Mary and Frankenstein – Júlia Sardà interview + review


Written by Linda Bailey Illustrated by Júlia Sardà

Published by Andersen Press ISBN: 978-1-78344-679-7

Reviewed by Andy Robert Davies

This is an exciting and empowering true tale with the drama and tragedy of Gothic fiction. Bailey introduces us to a strong-willed and intelligent young woman who lived a dramatic and remarkable life. It celebrates those who delight in telling stories and the virtue of imagination.

By telling the story of Mary Shelley’s intriguing life and her creative tussle when producing her literary masterpiece, Bailey has created a text that will entice readers to discover or rediscover the book ‘Frankenstein’. We learn of Mary’s sad and motherless childhood, her rebellious youth and subsequent adventures. The text is factual, and readers may find their empathy building towards Mary as she runs away from home and her time toiling to win the infamous challenge laid down by Byron: to write the most chilling ghost story.

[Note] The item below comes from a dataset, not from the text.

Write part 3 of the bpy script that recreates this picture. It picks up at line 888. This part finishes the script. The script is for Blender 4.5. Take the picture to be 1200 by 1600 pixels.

Sardà’s illustrations superbly capture the tempestuous atmosphere and environment that acted as both backdrop and catalyst to Mary Shelley’s novel. The aristocratic poet Lord Byron holds court in a house on Lake Geneva with a storm raging overhead. Through strong graphic shapes, painterly texture and delicate line, Sardà describes each character’s personality and their relationships. From observing their pose and gestures we get an idea of the chemistry developing within this group.

Viewpoints are varied to add more intrigue and the imagined begins to appear alongside the tangible. Byron conjures up beasts and ghouls whilst lounging in a dressing gown, reminiscent of an earlier scene where a much younger Mary listens to Samuel Taylor Coleridge reciting poems in her family home. This formula is used to introduce Mary’s protagonist, the Monster. He is suitably enormous and unnerving in appearance, but there is a tenderness to him in the way he inhabits Mary’s rooms as she writes. Can she see him? Is he real? The cat certainly thinks so!

From the dynamic cover to clever endpapers, this book has done justice to the subject matter. Sardà uses a mix of full dramatic landscapes which nod to Romanticism, coupled with close up figurative illustrations where the white page helps to emphasise the intensity of patterns and mark making. The reader finds themselves inside that draughty lakeside dwelling, with the fireplace crackling invitingly as the thunder booms and lightning flashes.

This is a picture book for older children and possibly young adults, who are yet to read Mary Shelley’s novel (as well as older adults who have). It is a very good example of how biographies for children can be a combination of fantasy and remarkable real-life events, resulting in stories that entertain and inspire.

I spoke to Júlia Sarda about her inspiration and reseach for the book, and also her use of pattern and colour.

When researching the subject, were there any films, archives, or locations that you found particularly useful and/or inspiring?

Júlia: I always try to do a good amount of research before start drawing, it helps me a lot to find inspiration. I also try to look among different artistic disciplines to widen my view. In this case I think that the biggest influence was the painter Felix Vallotton, his representations of the countryside and the interiors of the époque were very useful. But you can see hints of lots of inspirations in things such as the dancing fire and the ghosts in the storm inspired from Fantasia, “Night on Bald Mountain” the floor pattern from Twin Peaks, and there’s also inspiration from Goya’s Colossus mixed with “Fight to death with Clubs”, Medieval language from “Apocalypsis” from Beato de Liébana, etc.

Pattern and detail feature heavily in some of the spreads; from fabric to pictures on the walls. How do you use these elements to aid the narrative?

Detail was always a plus for me as a young reader: I always have loved to spend time looking and discovering. I feel like there are thousands of parallel stories hidden in details. I tend to hide things I know or like, or that I think the character must have liked or have been interested in. I also like to repeat them along the story or make them evolve, like pictures hanging on the wall. I find that they are a great tool to hide messages or help building an atmosphere. Or the quotidian objects of the characters, the kind of books they read or the music they listen to.

I feel I can help build the story and the character by adding my contribution. And patterns are a great game, they can make the scenes vibrate in a million of ways, and can bring attention to things, or make them get lost among the colour labyrinth. In this story in particular, I’ve played quite a lot with patterns, as I’ve felt that they helped me building the confusing, stressing and a little frightening atmosphere that I wanted.

Your colour is very effective. How do you set about choosing your colour palette for a book?

When I make the reference research before start drawing, I usually come up with a spectrum of colours that I like or think that suit the story. I keep this references together in a folder to come back to every time I start an illustration. This way I don’t get lost in the long process and the book keeps unity and coherence. I try to keep it neutral with a couple of bright hints, but even though I try to keep it simple I always end up adding too much colour everywhere. I end up very tired of my own illustrations!